The early 1880s, however, predated Traquair’s involvement in the social art of mural decoration. At this point her art was primarily focused on the design and making of practical domestic embroideries or recording landscapes while on family holidays in the Scottish Borders or on Speyside. The landscape background of this study instead reflects her interest in both formal gardens and especially the beautiful background landscapes often to be found in early Italian Renaissance paintings. It is also a beautiful image of the innocence of childhood. It is possibly influenced by her reading of William Blake’s Songs of Innocence and Experience (copies of which she gave to family and friends) in the clarity and sweet simplicity of this affectionate little portrait.
Phoebe Anna Traquair
1884
Watercolour on paper
3263
8.5 × 6.8 cm
14.5 × 12.5 × 3.5 cm
signed and inscribed 'Hilda Traquair/age 5/1884/by Phoebe A Traquair' (verso)

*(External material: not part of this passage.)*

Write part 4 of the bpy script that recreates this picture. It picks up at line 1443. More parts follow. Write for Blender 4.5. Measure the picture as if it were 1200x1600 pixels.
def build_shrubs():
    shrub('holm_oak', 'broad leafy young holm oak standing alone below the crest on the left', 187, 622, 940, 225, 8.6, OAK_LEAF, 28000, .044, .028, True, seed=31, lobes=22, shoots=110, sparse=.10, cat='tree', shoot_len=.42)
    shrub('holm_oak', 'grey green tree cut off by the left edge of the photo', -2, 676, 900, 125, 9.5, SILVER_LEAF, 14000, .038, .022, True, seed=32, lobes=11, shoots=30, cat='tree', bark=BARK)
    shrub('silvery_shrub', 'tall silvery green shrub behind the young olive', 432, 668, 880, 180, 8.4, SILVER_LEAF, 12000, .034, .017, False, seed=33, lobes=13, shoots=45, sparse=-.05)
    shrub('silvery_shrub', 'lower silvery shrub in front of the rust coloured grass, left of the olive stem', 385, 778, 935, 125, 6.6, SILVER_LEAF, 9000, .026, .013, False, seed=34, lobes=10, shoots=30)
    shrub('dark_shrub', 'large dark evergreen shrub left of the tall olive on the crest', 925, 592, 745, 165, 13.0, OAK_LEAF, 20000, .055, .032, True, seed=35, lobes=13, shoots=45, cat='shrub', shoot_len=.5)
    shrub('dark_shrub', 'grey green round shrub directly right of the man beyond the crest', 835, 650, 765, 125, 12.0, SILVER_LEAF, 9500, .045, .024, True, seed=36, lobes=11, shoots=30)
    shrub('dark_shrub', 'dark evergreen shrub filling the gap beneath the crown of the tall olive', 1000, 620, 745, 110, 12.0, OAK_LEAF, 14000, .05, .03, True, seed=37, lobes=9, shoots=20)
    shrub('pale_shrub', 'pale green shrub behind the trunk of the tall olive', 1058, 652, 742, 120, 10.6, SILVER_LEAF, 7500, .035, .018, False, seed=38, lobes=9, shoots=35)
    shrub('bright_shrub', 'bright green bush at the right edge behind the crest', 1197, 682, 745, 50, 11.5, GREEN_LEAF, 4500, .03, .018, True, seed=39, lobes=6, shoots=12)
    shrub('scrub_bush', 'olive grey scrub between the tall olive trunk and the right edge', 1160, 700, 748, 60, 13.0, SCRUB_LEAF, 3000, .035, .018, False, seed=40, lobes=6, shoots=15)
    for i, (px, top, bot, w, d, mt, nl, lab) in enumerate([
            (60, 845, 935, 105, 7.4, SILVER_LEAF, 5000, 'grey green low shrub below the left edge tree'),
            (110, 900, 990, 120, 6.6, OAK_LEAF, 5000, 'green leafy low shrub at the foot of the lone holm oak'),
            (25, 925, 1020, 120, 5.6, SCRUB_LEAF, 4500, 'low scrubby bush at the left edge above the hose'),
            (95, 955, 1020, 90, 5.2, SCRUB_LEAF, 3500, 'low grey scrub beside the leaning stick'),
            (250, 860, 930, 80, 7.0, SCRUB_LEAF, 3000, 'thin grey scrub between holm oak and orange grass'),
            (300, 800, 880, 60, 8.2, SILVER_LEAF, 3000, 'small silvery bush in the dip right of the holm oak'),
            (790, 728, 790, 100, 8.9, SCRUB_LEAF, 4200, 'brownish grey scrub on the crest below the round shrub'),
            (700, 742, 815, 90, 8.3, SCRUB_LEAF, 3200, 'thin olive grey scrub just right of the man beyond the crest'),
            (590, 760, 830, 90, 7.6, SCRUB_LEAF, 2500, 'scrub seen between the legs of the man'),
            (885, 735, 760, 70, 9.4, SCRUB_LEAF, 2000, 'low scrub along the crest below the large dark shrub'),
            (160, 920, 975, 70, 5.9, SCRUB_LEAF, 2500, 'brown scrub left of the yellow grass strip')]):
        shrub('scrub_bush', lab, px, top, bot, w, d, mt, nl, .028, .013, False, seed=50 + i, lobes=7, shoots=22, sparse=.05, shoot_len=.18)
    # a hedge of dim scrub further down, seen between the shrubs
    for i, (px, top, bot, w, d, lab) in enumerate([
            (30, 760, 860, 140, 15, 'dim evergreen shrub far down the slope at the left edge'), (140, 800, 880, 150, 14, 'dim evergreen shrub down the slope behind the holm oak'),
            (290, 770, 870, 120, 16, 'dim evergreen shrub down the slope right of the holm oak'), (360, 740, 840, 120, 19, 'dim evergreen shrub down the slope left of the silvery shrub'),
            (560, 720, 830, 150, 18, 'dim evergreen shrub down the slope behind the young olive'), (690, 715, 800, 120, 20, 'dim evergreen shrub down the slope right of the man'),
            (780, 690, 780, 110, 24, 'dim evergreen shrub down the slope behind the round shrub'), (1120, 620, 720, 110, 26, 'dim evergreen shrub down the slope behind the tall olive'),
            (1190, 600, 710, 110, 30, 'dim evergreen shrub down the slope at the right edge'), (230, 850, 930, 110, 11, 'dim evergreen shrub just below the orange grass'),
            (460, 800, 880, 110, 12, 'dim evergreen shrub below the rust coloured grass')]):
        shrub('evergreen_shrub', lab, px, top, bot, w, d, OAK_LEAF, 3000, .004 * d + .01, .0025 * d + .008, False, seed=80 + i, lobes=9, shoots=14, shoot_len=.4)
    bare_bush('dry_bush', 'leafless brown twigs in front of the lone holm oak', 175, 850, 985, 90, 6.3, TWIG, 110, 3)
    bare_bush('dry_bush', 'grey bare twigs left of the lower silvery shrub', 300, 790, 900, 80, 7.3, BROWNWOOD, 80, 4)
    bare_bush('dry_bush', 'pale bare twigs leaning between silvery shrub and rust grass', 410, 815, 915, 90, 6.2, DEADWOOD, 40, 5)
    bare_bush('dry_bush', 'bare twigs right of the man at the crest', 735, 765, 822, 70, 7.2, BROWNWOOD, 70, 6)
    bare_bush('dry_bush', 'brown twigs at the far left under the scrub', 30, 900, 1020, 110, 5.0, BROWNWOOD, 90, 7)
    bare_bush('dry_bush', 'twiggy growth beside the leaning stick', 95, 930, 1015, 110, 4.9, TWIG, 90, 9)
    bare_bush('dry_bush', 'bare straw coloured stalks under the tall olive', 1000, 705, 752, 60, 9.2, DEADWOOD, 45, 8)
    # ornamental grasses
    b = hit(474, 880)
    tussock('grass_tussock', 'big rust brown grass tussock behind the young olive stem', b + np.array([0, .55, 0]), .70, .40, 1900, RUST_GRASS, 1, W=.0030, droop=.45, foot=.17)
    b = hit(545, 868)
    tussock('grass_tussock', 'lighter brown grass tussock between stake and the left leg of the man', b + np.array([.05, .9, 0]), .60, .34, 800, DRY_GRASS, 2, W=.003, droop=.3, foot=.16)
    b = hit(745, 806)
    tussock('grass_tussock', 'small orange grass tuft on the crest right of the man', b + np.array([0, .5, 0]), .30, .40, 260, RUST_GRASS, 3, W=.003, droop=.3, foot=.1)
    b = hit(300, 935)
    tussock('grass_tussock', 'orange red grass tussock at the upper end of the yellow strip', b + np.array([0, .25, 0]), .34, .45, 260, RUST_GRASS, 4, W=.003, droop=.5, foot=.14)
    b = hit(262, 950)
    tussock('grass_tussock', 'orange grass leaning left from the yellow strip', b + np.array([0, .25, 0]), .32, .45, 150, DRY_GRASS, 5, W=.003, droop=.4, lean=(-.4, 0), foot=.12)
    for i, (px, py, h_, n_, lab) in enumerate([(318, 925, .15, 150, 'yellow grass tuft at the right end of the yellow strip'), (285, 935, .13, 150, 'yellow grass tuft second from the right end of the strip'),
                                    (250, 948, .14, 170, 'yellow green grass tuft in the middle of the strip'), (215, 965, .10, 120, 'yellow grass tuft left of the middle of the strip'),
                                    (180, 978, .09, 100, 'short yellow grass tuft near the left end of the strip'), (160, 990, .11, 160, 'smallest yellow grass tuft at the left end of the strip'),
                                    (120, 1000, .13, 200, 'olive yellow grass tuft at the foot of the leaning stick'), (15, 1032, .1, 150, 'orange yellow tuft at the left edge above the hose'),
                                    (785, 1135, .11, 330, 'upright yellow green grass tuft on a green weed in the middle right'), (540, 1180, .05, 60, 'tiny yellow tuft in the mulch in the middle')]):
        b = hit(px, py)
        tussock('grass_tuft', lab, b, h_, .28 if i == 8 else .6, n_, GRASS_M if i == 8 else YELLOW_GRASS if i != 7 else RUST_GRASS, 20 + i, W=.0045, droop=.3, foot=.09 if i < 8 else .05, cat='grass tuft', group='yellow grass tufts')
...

Phoebe Anna Traquair HRSA, 1852 - 1936
From the 1880s to the 1920s Phoebe Anna Traquair was known as one of Scotland’s leading muralists and craft artists. The daughter of a Dublin doctor, she had been born and educated in Ireland and settled in Edinburgh with her zoologist husband Dr Ramsay Heatley Traquair (1840-1912). Traquair’s admired Greek sculpture and the romance of Pre-Raphaelite painting, medieval craft as well as modern engineering. Her mentors above all were the great poets and writers of the past and present including Dante, Blake and Rossetti. She struck up friendships with artists including William Holman Hunt and briefly corresponded with John Ruskin in the late 1880s. Ruskin lent her medieval manuscripts to study and copy, and these, together with her reading, inspired a series of glorious illuminations of poetry. Above all she always enjoyed the challenges of mastering traditional crafts from embroidery to leather bookcover tooling and, after 1900, art enamelling on copper and silver. She had a professional studio space within the Dean Studio in Lynedoch Place, Edinburgh, from 1890.